▶ _What you have to do_
Transcribe the records below exactly as they appear, omitting any pictures.

### Exercise material ###

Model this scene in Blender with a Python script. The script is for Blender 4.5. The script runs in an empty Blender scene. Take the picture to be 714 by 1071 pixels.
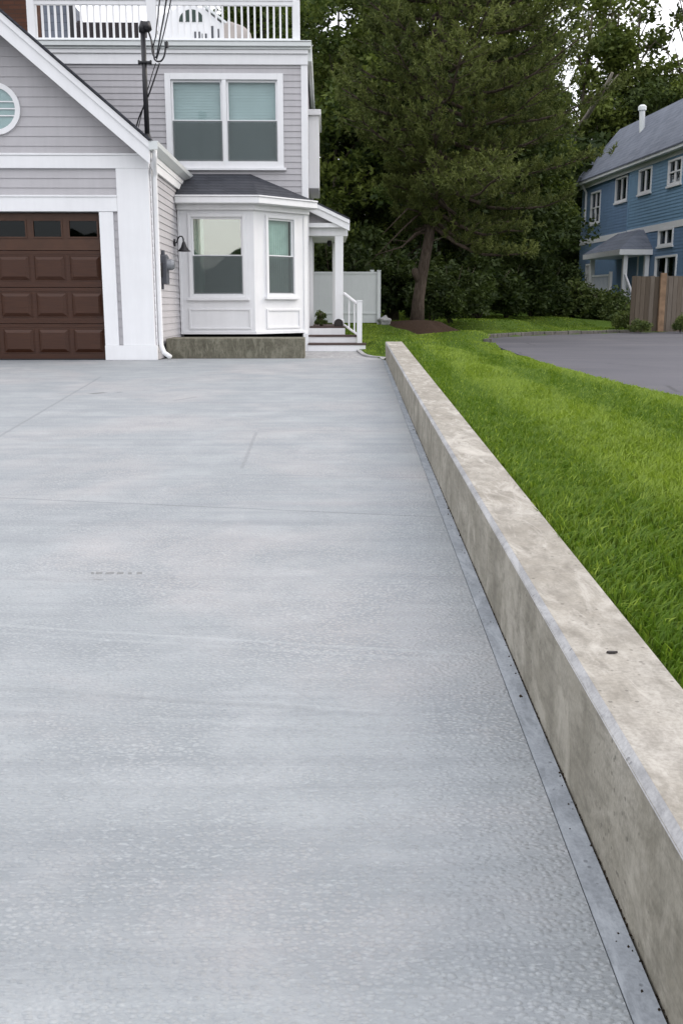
import bpy, bmesh, math, random
import numpy as np
from mathutils import Vector
R = math.radians
rng = np.random.default_rng(7)
random.seed(7)
S = bpy.context.scene
COL = S.collection

# ------------------------------------------------------------------ survey
# The site was measured with the tape of the camera itself: at() turns a point of the survey
# picture (714 x 1071) into a place on a vertical plane at depth Y.
F, CX, CY = 1020.0, 357.0, 535.5
TH = math.atan(217 / F)
PS = math.atan(17 / math.hypot(F, 217))
CAMZ = 0.795
FW = np.array([math.sin(PS) * math.cos(TH), math.cos(PS) * math.cos(TH), -math.sin(TH)])
RT = np.array([math.cos(PS), -math.sin(PS), 0.0])
UP = np.cross(RT, FW)
CAM = np.array([0, 0, CAMZ])

def ray(x, y):
    return FW * F + RT * (x - CX) - UP * (y - CY)

def at(x, y, Y):
    d = ray(x, y)
    return CAM + d * (Y / d[1])

def zx(y, Y):            # height of picture row y at depth Y (mid picture)
    return at(CX, y, Y)[2]

def on_plane(x, y, z0, sy):   # plane z = z0 + sy*Y
    d = ray(x, y)
    t = (z0 - CAMZ) / (d[2] - sy * d[1])
    return CAM + d * t

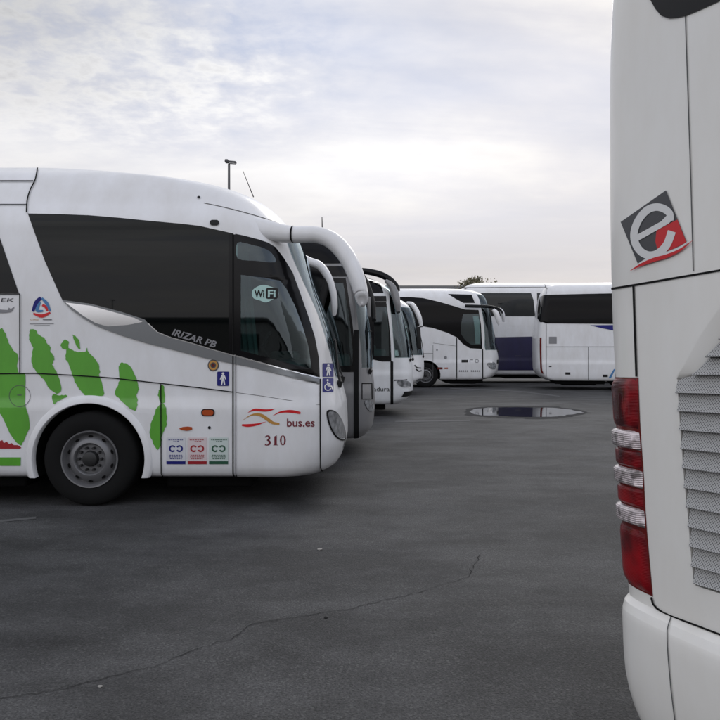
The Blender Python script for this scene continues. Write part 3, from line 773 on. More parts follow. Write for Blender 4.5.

###

▶ _Answer_
Model this scene in Blender with a Python script. The script is for Blender 4.5. The script runs in an empty Blender scene. Take the picture to be 714 by 1071 pixels.
import bpy, bmesh, math, random
import numpy as np
from mathutils import Vector
R = math.radians
rng = np.random.default_rng(7)
random.seed(7)
S = bpy.context.scene
COL = S.collection

# ------------------------------------------------------------------ survey
# The site was measured with the tape of the camera itself: at() turns a point of the survey
# picture (714 x 1071) into a place on a vertical plane at depth Y.
F, CX, CY = 1020.0, 357.0, 535.5
TH = math.atan(217 / F)
PS = math.atan(17 / math.hypot(F, 217))
CAMZ = 0.795
FW = np.array([math.sin(PS) * math.cos(TH), math.cos(PS) * math.cos(TH), -math.sin(TH)])
RT = np.array([math.cos(PS), -math.sin(PS), 0.0])
UP = np.cross(RT, FW)
CAM = np.array([0, 0, CAMZ])

def ray(x, y):
    return FW * F + RT * (x - CX) - UP * (y - CY)

def at(x, y, Y):
    d = ray(x, y)
    return CAM + d * (Y / d[1])

def zx(y, Y):            # height of picture row y at depth Y (mid picture)
    return at(CX, y, Y)[2]

def on_plane(x, y, z0, sy):   # plane z = z0 + sy*Y
    d = ray(x, y)
    t = (z0 - CAMZ) / (d[2] - sy * d[1])
    return CAM + d * t

The Blender Python script for this scene continues. Write part 3, from line 773 on. More parts follow. Write for Blender 4.5.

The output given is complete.